## What to work on
Beginning with the first line of the data below, extract each line up to and including the one containing "(1, 0.99, 0.985))". Copy them exactly and add nothing.

## Records for the task
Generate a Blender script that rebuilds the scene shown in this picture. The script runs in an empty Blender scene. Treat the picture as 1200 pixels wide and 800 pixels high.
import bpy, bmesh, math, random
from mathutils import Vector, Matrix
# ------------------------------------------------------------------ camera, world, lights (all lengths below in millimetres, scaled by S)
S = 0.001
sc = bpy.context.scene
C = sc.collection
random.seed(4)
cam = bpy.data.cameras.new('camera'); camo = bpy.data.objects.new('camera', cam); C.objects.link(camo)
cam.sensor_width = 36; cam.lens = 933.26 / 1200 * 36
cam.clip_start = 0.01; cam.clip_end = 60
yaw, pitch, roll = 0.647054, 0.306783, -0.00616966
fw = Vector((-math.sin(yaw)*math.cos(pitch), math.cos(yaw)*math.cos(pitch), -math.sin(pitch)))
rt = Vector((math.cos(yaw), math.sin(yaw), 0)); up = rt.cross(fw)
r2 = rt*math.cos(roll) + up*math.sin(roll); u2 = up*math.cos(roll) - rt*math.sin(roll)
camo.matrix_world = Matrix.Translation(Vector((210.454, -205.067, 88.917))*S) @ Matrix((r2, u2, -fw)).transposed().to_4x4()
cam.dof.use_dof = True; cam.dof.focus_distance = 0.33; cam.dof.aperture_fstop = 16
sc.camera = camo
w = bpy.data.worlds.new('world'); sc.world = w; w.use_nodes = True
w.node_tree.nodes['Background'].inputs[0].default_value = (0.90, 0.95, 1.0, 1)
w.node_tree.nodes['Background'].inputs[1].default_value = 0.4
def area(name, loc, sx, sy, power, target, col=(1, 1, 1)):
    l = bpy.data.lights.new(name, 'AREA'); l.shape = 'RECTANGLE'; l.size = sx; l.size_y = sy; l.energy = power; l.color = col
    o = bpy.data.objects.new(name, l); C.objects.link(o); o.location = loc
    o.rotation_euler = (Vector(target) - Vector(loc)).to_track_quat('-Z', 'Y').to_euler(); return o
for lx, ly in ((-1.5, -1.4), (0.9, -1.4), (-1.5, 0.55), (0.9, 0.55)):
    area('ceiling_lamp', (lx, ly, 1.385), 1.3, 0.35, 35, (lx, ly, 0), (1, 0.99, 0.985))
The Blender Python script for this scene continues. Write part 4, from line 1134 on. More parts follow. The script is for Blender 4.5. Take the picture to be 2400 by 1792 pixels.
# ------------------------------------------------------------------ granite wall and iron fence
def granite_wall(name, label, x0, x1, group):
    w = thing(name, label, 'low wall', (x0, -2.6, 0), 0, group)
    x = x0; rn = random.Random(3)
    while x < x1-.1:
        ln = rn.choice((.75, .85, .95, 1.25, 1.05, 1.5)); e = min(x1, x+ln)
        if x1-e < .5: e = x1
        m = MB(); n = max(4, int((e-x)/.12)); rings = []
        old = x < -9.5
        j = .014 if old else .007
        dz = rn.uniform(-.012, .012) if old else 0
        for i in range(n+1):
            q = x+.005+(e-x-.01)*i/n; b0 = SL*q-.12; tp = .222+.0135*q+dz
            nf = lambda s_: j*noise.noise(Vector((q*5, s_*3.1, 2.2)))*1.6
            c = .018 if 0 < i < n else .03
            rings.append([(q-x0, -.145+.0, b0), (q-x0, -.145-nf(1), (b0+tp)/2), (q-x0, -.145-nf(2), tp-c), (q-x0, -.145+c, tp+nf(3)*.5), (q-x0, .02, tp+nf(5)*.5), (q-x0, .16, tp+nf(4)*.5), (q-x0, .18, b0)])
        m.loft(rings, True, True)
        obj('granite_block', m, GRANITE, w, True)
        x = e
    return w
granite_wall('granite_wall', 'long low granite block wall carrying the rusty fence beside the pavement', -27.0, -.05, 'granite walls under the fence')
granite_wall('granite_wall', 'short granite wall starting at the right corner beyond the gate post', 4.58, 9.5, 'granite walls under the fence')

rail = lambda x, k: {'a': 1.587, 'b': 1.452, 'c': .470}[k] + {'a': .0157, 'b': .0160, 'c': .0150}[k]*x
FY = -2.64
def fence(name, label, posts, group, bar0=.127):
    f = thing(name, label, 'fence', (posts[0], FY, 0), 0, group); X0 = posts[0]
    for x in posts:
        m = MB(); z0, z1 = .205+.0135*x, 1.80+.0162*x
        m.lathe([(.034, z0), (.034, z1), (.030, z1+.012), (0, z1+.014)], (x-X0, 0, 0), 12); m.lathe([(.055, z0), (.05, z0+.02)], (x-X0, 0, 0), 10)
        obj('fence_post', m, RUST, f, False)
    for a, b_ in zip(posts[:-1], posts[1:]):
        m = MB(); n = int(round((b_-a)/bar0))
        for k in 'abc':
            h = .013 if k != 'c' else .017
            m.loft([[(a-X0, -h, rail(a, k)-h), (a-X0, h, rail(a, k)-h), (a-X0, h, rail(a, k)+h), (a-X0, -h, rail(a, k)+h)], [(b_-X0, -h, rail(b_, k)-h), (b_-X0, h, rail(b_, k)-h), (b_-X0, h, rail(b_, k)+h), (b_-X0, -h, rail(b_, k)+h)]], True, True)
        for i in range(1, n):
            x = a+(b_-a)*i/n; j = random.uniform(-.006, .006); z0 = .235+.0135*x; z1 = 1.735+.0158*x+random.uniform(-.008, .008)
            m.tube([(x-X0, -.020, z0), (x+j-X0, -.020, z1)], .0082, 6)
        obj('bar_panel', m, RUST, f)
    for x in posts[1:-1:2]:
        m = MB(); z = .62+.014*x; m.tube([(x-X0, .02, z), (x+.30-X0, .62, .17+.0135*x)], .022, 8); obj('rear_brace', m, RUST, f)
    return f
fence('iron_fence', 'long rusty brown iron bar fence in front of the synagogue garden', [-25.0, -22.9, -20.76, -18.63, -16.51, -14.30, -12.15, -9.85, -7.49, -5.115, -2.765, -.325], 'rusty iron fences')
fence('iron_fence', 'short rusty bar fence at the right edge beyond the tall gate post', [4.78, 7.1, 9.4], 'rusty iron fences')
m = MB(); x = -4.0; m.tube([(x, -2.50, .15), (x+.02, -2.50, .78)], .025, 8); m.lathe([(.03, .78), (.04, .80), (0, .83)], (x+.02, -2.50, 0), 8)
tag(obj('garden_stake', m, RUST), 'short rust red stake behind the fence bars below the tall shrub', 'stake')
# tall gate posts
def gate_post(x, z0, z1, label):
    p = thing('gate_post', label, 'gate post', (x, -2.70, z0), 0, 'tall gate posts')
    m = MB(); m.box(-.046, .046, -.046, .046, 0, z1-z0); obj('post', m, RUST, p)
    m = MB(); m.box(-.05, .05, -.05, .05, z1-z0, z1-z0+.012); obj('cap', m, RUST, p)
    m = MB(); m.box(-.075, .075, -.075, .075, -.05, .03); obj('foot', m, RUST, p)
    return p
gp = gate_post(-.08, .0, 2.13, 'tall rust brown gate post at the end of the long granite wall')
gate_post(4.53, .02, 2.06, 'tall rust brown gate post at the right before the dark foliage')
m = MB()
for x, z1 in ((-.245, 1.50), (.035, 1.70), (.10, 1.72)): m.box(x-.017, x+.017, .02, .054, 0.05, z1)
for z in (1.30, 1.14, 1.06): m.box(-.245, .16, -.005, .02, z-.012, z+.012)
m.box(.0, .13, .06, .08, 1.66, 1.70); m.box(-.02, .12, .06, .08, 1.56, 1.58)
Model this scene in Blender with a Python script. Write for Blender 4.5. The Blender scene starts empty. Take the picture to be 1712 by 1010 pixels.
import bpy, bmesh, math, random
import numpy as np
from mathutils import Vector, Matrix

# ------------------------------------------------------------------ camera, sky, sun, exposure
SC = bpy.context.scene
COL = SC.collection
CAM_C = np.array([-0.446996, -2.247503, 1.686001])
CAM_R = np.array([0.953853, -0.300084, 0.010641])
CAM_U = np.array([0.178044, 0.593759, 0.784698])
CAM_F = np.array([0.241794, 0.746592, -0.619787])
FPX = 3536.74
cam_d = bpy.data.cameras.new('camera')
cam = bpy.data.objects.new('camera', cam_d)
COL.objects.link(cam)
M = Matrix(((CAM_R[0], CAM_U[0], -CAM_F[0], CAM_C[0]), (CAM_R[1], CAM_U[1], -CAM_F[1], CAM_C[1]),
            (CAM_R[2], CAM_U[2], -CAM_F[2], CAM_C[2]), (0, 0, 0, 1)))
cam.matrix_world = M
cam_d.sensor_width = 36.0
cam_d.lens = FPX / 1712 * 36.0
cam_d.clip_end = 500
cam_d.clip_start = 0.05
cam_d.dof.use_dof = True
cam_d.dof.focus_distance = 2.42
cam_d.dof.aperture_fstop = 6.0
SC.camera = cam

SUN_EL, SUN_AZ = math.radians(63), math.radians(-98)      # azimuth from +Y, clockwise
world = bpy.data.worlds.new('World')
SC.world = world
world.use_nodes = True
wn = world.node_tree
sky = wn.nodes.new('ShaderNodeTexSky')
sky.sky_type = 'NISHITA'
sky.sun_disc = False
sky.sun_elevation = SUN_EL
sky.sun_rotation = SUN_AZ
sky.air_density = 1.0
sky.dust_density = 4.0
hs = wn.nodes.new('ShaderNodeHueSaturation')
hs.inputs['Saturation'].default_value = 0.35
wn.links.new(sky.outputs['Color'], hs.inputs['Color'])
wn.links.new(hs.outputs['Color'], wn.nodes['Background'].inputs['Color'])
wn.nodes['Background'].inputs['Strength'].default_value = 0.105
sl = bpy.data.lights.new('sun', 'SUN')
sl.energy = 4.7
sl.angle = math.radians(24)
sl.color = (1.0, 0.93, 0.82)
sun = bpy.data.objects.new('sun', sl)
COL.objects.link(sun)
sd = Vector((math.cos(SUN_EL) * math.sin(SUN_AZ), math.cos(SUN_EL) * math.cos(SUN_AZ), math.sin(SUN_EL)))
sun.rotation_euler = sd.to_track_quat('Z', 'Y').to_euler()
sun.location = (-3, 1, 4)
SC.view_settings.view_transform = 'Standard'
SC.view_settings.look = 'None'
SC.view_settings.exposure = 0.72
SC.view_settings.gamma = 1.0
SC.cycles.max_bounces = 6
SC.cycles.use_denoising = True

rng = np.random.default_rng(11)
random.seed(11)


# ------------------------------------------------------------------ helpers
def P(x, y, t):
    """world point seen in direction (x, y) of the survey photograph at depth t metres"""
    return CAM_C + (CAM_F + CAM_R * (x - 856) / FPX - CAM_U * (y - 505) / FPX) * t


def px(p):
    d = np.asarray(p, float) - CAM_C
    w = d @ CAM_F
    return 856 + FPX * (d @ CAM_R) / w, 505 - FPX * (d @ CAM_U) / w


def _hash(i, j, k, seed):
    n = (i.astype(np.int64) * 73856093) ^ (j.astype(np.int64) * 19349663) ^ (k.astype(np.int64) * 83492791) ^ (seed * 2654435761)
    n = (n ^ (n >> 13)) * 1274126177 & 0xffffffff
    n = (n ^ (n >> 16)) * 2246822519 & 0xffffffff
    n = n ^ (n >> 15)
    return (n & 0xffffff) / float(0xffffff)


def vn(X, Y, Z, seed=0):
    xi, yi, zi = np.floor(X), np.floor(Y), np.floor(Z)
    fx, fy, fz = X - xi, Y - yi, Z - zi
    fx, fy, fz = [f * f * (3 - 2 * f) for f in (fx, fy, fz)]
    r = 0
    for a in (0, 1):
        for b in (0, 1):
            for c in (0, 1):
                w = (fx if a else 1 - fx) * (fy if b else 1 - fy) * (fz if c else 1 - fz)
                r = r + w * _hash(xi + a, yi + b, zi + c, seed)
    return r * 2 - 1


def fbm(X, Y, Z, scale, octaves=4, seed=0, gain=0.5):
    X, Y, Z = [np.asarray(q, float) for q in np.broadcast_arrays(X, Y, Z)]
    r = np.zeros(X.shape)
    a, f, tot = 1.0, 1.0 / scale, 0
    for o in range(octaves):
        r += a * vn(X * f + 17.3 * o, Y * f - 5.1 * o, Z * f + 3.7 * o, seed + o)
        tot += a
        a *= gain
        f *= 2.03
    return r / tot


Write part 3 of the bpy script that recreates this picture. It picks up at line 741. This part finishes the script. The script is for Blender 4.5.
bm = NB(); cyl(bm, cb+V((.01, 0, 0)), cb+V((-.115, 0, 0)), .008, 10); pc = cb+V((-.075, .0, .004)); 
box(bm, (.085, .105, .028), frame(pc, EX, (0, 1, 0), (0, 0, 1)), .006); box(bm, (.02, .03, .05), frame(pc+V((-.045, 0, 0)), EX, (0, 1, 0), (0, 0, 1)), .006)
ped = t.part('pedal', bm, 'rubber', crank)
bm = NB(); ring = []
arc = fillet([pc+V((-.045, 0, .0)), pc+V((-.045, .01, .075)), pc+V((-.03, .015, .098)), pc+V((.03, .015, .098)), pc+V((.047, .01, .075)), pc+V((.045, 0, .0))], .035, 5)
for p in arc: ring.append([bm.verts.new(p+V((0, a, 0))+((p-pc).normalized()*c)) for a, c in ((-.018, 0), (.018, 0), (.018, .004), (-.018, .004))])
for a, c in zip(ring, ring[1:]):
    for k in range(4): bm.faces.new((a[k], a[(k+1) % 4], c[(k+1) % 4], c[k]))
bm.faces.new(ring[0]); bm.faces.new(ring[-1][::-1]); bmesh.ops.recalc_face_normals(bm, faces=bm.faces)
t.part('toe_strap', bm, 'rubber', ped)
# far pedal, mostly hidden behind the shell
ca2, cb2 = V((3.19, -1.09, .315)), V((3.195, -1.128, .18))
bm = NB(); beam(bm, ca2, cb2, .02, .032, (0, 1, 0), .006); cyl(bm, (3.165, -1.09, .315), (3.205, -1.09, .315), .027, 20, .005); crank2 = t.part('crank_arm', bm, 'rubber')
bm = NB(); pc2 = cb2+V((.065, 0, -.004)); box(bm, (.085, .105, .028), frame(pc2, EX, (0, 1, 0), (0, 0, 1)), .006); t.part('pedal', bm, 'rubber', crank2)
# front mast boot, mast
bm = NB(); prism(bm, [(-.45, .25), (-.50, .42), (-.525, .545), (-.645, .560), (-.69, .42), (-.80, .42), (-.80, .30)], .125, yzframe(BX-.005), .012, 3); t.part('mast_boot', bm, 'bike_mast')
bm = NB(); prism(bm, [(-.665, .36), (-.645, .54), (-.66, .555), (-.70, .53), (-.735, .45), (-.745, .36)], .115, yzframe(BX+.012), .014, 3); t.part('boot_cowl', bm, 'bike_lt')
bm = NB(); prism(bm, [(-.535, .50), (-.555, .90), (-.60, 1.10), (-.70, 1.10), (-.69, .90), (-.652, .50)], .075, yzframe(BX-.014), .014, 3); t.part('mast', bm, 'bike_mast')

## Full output
Generate a Blender script that rebuilds the scene shown in this picture. The script runs in an empty Blender scene. Treat the picture as 1200 pixels wide and 800 pixels high.
import bpy, bmesh, math, random
from mathutils import Vector, Matrix
# ------------------------------------------------------------------ camera, world, lights (all lengths below in millimetres, scaled by S)
S = 0.001
sc = bpy.context.scene
C = sc.collection
random.seed(4)
cam = bpy.data.cameras.new('camera'); camo = bpy.data.objects.new('camera', cam); C.objects.link(camo)
cam.sensor_width = 36; cam.lens = 933.26 / 1200 * 36
cam.clip_start = 0.01; cam.clip_end = 60
yaw, pitch, roll = 0.647054, 0.306783, -0.00616966
fw = Vector((-math.sin(yaw)*math.cos(pitch), math.cos(yaw)*math.cos(pitch), -math.sin(pitch)))
rt = Vector((math.cos(yaw), math.sin(yaw), 0)); up = rt.cross(fw)
r2 = rt*math.cos(roll) + up*math.sin(roll); u2 = up*math.cos(roll) - rt*math.sin(roll)
camo.matrix_world = Matrix.Translation(Vector((210.454, -205.067, 88.917))*S) @ Matrix((r2, u2, -fw)).transposed().to_4x4()
cam.dof.use_dof = True; cam.dof.focus_distance = 0.33; cam.dof.aperture_fstop = 16
sc.camera = camo
w = bpy.data.worlds.new('world'); sc.world = w; w.use_nodes = True
w.node_tree.nodes['Background'].inputs[0].default_value = (0.90, 0.95, 1.0, 1)
w.node_tree.nodes['Background'].inputs[1].default_value = 0.4
def area(name, loc, sx, sy, power, target, col=(1, 1, 1)):
    l = bpy.data.lights.new(name, 'AREA'); l.shape = 'RECTANGLE'; l.size = sx; l.size_y = sy; l.energy = power; l.color = col
    o = bpy.data.objects.new(name, l); C.objects.link(o); o.location = loc
    o.rotation_euler = (Vector(target) - Vector(loc)).to_track_quat('-Z', 'Y').to_euler(); return o
for lx, ly in ((-1.5, -1.4), (0.9, -1.4), (-1.5, 0.55), (0.9, 0.55)):
    area('ceiling_lamp', (lx, ly, 1.385), 1.3, 0.35, 35, (lx, ly, 0), (1, 0.99, 0.985))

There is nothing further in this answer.